Igor Pechtchanski <pechtcha@cs.nyu.edu> writes:
> This is probably an ASCII vs Unicode issue.  Most of Cygwin calls
> the ASCII versions of the Windows API.  I'm not sure Cygwin is even
> Unicode-aware.  Windows uses Unicode internally to encode the
> filenames.

It's probably that some program is writing scripts in the standard GUI
8-bit encoding (so-called "ANSI").  But program parameters are read in
the console encoding (so-called "OEM") and than Windows re-encodes
them as Unicode and from there to "ANSI" to pass to the actual
process.

The actual console encoding can be set on NT based systems (and only
there) through APIs and the command utility CHCP.COM.  Their handling
by Cygwin also depends on the CYGWIN environment variable.

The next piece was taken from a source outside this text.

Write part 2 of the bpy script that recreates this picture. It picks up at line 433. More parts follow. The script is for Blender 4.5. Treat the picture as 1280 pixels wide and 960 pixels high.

For background just a short reminder of the Windows encoding mess:

Windows has Unicode and 8-bit versions of all APIs that take string
values.  Most of the Unicode versions only work on NT and it's
descendents, on Windows 9x/Me the Unicode APIs are present but most
just return an error.  The 8-bit versions use different encodings for
different locales.  They are called "ANSI", because they were based on
ANSI/ISO standard encodings when they were first introduced.

Windows consoles do not use those "ANSI" encodings, but another set
called "OEM" encodings, these were inherited from DOS.  Both "ANSI"
and "IBM" encodings are identified by their number in IBM's codepage
registry.  Western Windows versions use 1252 for Windows APIs and 850
in the console.

> Theoretically, Windows should do the right translation under the
> covers.  It may be as simple as setting the correct codepage or
> locale before trying to create the path...

You can't change the encoding on Windows 9x/Me (at least not easily
and not on a vanilla system).  On NT you can use CHCP.COM.